Every line of the material is to be quoted verbatim, minus the pictures.

┌──

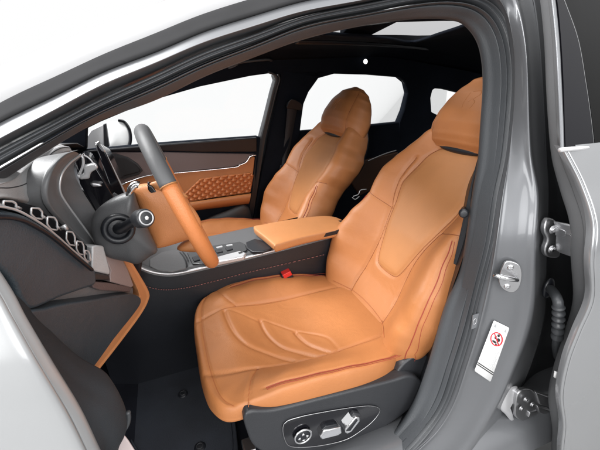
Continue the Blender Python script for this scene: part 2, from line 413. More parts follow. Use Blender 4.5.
# plastic hinge cover between cushion and backrest, near side
b=MB(); b.prism(crl([on_y(x,y,-.64) for x,y in [(394,378),(406,362),(420,355),(430,358),(428,376),(412,388),(396,388)]],40,True),(0,.05,0)); b.build('hinge_cover',DARK,driver,bevel=.005,sharp=40)
# passenger seat lever
for pts,m in (([(351,195),(356,193),(358,189),(364,188)],SILVER),([(350,196),(353,198),(357,195)],SILVER)):
    tubeobj('release_lever',cr([on_y(x,y,.12) for x,y in pts],12),.0022,m,passenger)
# ================================================================== CAR
car=thing('car','grey metallic car seen through its open front doorway, black cabin and white light outside','car',(0,0,0))
# -------- body side: the rim of the doorway
AX=[-60,0,60,100,160,200,260,300,360,420]
def arow(l): return list(zip(AX,l))
TI=arow([220,182,143,120,99,78,55,40,26,18.5])+[(456,20),(468,28),(478,40),(482,60),(483.5,85),(481,120),(478,165),(473,190),(466,240),(459,275),(448,297),(438,330),(429,362),(414,402),(396,430),(372,448),(330,470)]
GR=arow([202,168,133,111,85,65.5,43,26.5,15,3.5])+[(455,2),(481,9.5),(494,26),(501,50),(502.5,85),(500,120),(495,165),(488,190),(481,240),(471,278),(466.5,300),(458.5,332),(449,362),(436,402),(417,428),(397,450),(360,475)]
SO=arow([183,149,119,98,72,52.5,32,17,4.5,-6])+[(462,-6),(490,2),(503,18),(510,46),(512,85),(510,120),(504.5,165),(498,190),(490,240),(480,280),(474,302),(467,334),(458,364),(444,404),(427,430),(408,450),(370,480)]
C1=arow([172,138,107,85,61,43,24,11.5,.5,-11])+[(470,-14),(498,-6),(508,13),(514,45),(515,85),(513,120),(508,165),(503.5,190),(497,240),(491,279),(486,302),(478,334),(468,365),(455,404),(439,431),(419,450),(385,480)]
C2=arow([157,122,94,73,51,33,14,2,-9,-19])+[(484,-24),(510,-14),(518,5),(524,44),(526,85),(527,120),(530,165),(537,190),(533.5,240),(533,280),(532,305),(526,334),(513,366),(497,402),(480,432),(469,450),(440,482)]
C3=arow([144,107,79.5,60,36,19,0,-11,-21,-30])+[(500,-34),(528,-22),(535,-2),(540,42),(543,85),(545,120),(547,165),(549,190),(547,240),(546,280),(546,305),(541,334),(531,366),(514,404),(497,434),(486,452),(455,486)]
NS=len(TI); NP=220
def crk(P,K,n):
    out=[]; N=len(P); T=[]
    for i in range(N):
        a,b_=max(0,i-1),min(N-1,i+1); T.append((P[b_]-P[a])/(K[b_]-K[a]))
    k=0
    for i in range(n):
        t=K[0]+(K[-1]-K[0])*i/(n-1)
        while k<N-2 and K[k+1]<t: k+=1
        h=K[k+1]-K[k]; f=(t-K[k])/h
        out.append(P[k]*(2*f**3-3*f*f+1)+T[k]*(h*(f**3-2*f*f+f))+P[k+1]*(3*f*f-2*f**3)+T[k+1]*(h*(f**3-f*f)))
    return out
SMOOTH=14
KN=[0]
for (xa,ya),(xb,yb) in zip(GR,GR[1:]): KN.append(KN[-1]+(S(xa,ya)-S(xb,yb)).length)
def sl(l,offs):
    n=len(l)
    if not isinstance(offs,list): offs=[offs]*n
    P=crk([S(x,y,o) for (x,y),o in zip(l,offs)],KN,NP)
    for _ in range(SMOOTH):
        P=[P[0]]+[P[i-1]*.25+P[i]*.5+P[i+1]*.25 for i in range(1,NP-1)]+[P[-1]]
    return P
na=10
def off(a,b,blend=2):
    """off on the roof rail and windscreen pillar, then off on the centre pillar"""
    return [a]*na+[a+(b-a)*k/3 for k in (0,1,2,3)]+[b]*(NS-na-4)
ti0=sl(TI,.10); ti=sl(TI,.055); gr=sl(GR,.012); so=sl(SO,.0)
mid=lambda A,B_,t,n=V((0,0,0)): [a.lerp(b_,t)+n for a,b_ in zip(A,B_)]
OUT=V((0,-1,0))
def across(curves,k=6):
    """smooth the set of lengthwise curves crosswise"""
    return [list(c) for c in zip(*[cr([c[i] for c in curves],(len(curves)-1)*k+1) for i in range(len(curves[0]))])]
b=MB(); b.loft(across([ti0,ti,mid(ti,gr,.35,OUT*.010),mid(ti,gr,.72,OUT*.012),mid(ti,gr,.80,OUT*.004),mid(ti,gr,.88,OUT*.016),mid(ti,gr,.97,OUT*.010),[p+V((0,.02,0)) for p in gr]],5)); b.build('pillar_trim',TRIM,car)
b=MB(); g2=mid(gr,so,.10); b.loft(across([[p+V((0,.016,0)) for p in g2],mid(g2,so,.10,OUT*.004),mid(g2,so,.35,OUT*.014),mid(g2,so,.55,OUT*.010),mid(g2,so,.75,OUT*.015),mid(g2,so,.95,OUT*.008),[p+V((0,.012,0)) for p in so]],5)); b.build('door_seal',RUBBER,car)
c1=sl(C1,off(-.034,-.020)); c2=sl(C2,off(-.010,-.055)); c3=sl(C3,off(.012,.008))
wB=[max(0,min(1,(i/NP*KN[-1]-KN[9])/(KN[13]-KN[9]))) for i in range(NP)]
midw=lambda A,B_,t,n: [a.lerp(b_,t)+n*w_ for a,b_,w_ in zip(A,B_,wB)]
b=MB()
inn=[p+V((0,.02,0)) for p in so]
b.loft(across([inn,mid(so,c1,.4,V((0,.006,0))),mid(so,c1,.8),c1,midw(c1,c2,.16,V((0,.004,0))),midw(c1,c2,.5,OUT*.001),midw(c1,c2,.78,OUT*.001),midw(c1,c2,.92,OUT*.005),midw(c2,c3,.04,OUT*.004),mid(c2,c3,.22),mid(c2,c3,.5),c3],5))
b.build('body_frame',PAINT,car)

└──

• Written reply:
Continue the Blender Python script for this scene: part 2, from line 413. More parts follow. Use Blender 4.5.
# plastic hinge cover between cushion and backrest, near side
b=MB(); b.prism(crl([on_y(x,y,-.64) for x,y in [(394,378),(406,362),(420,355),(430,358),(428,376),(412,388),(396,388)]],40,True),(0,.05,0)); b.build('hinge_cover',DARK,driver,bevel=.005,sharp=40)
# passenger seat lever
for pts,m in (([(351,195),(356,193),(358,189),(364,188)],SILVER),([(350,196),(353,198),(357,195)],SILVER)):
    tubeobj('release_lever',cr([on_y(x,y,.12) for x,y in pts],12),.0022,m,passenger)
# ================================================================== CAR
car=thing('car','grey metallic car seen through its open front doorway, black cabin and white light outside','car',(0,0,0))
# -------- body side: the rim of the doorway
AX=[-60,0,60,100,160,200,260,300,360,420]
def arow(l): return list(zip(AX,l))
TI=arow([220,182,143,120,99,78,55,40,26,18.5])+[(456,20),(468,28),(478,40),(482,60),(483.5,85),(481,120),(478,165),(473,190),(466,240),(459,275),(448,297),(438,330),(429,362),(414,402),(396,430),(372,448),(330,470)]
GR=arow([202,168,133,111,85,65.5,43,26.5,15,3.5])+[(455,2),(481,9.5),(494,26),(501,50),(502.5,85),(500,120),(495,165),(488,190),(481,240),(471,278),(466.5,300),(458.5,332),(449,362),(436,402),(417,428),(397,450),(360,475)]
SO=arow([183,149,119,98,72,52.5,32,17,4.5,-6])+[(462,-6),(490,2),(503,18),(510,46),(512,85),(510,120),(504.5,165),(498,190),(490,240),(480,280),(474,302),(467,334),(458,364),(444,404),(427,430),(408,450),(370,480)]
C1=arow([172,138,107,85,61,43,24,11.5,.5,-11])+[(470,-14),(498,-6),(508,13),(514,45),(515,85),(513,120),(508,165),(503.5,190),(497,240),(491,279),(486,302),(478,334),(468,365),(455,404),(439,431),(419,450),(385,480)]
C2=arow([157,122,94,73,51,33,14,2,-9,-19])+[(484,-24),(510,-14),(518,5),(524,44),(526,85),(527,120),(530,165),(537,190),(533.5,240),(533,280),(532,305),(526,334),(513,366),(497,402),(480,432),(469,450),(440,482)]
C3=arow([144,107,79.5,60,36,19,0,-11,-21,-30])+[(500,-34),(528,-22),(535,-2),(540,42),(543,85),(545,120),(547,165),(549,190),(547,240),(546,280),(546,305),(541,334),(531,366),(514,404),(497,434),(486,452),(455,486)]
NS=len(TI); NP=220
def crk(P,K,n):
    out=[]; N=len(P); T=[]
    for i in range(N):
        a,b_=max(0,i-1),min(N-1,i+1); T.append((P[b_]-P[a])/(K[b_]-K[a]))
    k=0
    for i in range(n):
        t=K[0]+(K[-1]-K[0])*i/(n-1)
        while k<N-2 and K[k+1]<t: k+=1
        h=K[k+1]-K[k]; f=(t-K[k])/h
        out.append(P[k]*(2*f**3-3*f*f+1)+T[k]*(h*(f**3-2*f*f+f))+P[k+1]*(3*f*f-2*f**3)+T[k+1]*(h*(f**3-f*f)))
    return out
SMOOTH=14
KN=[0]
for (xa,ya),(xb,yb) in zip(GR,GR[1:]): KN.append(KN[-1]+(S(xa,ya)-S(xb,yb)).length)
def sl(l,offs):
    n=len(l)
    if not isinstance(offs,list): offs=[offs]*n
    P=crk([S(x,y,o) for (x,y),o in zip(l,offs)],KN,NP)
    for _ in range(SMOOTH):
        P=[P[0]]+[P[i-1]*.25+P[i]*.5+P[i+1]*.25 for i in range(1,NP-1)]+[P[-1]]
    return P
na=10
def off(a,b,blend=2):
    """off on the roof rail and windscreen pillar, then off on the centre pillar"""
    return [a]*na+[a+(b-a)*k/3 for k in (0,1,2,3)]+[b]*(NS-na-4)
ti0=sl(TI,.10); ti=sl(TI,.055); gr=sl(GR,.012); so=sl(SO,.0)
mid=lambda A,B_,t,n=V((0,0,0)): [a.lerp(b_,t)+n for a,b_ in zip(A,B_)]
OUT=V((0,-1,0))
def across(curves,k=6):
    """smooth the set of lengthwise curves crosswise"""
    return [list(c) for c in zip(*[cr([c[i] for c in curves],(len(curves)-1)*k+1) for i in range(len(curves[0]))])]
b=MB(); b.loft(across([ti0,ti,mid(ti,gr,.35,OUT*.010),mid(ti,gr,.72,OUT*.012),mid(ti,gr,.80,OUT*.004),mid(ti,gr,.88,OUT*.016),mid(ti,gr,.97,OUT*.010),[p+V((0,.02,0)) for p in gr]],5)); b.build('pillar_trim',TRIM,car)
b=MB(); g2=mid(gr,so,.10); b.loft(across([[p+V((0,.016,0)) for p in g2],mid(g2,so,.10,OUT*.004),mid(g2,so,.35,OUT*.014),mid(g2,so,.55,OUT*.010),mid(g2,so,.75,OUT*.015),mid(g2,so,.95,OUT*.008),[p+V((0,.012,0)) for p in so]],5)); b.build('door_seal',RUBBER,car)
c1=sl(C1,off(-.034,-.020)); c2=sl(C2,off(-.010,-.055)); c3=sl(C3,off(.012,.008))
wB=[max(0,min(1,(i/NP*KN[-1]-KN[9])/(KN[13]-KN[9]))) for i in range(NP)]
midw=lambda A,B_,t,n: [a.lerp(b_,t)+n*w_ for a,b_,w_ in zip(A,B_,wB)]
b=MB()
inn=[p+V((0,.02,0)) for p in so]
b.loft(across([inn,mid(so,c1,.4,V((0,.006,0))),mid(so,c1,.8),c1,midw(c1,c2,.16,V((0,.004,0))),midw(c1,c2,.5,OUT*.001),midw(c1,c2,.78,OUT*.001),midw(c1,c2,.92,OUT*.005),midw(c2,c3,.04,OUT*.004),mid(c2,c3,.22),mid(c2,c3,.5),c3],5))
b.build('body_frame',PAINT,car)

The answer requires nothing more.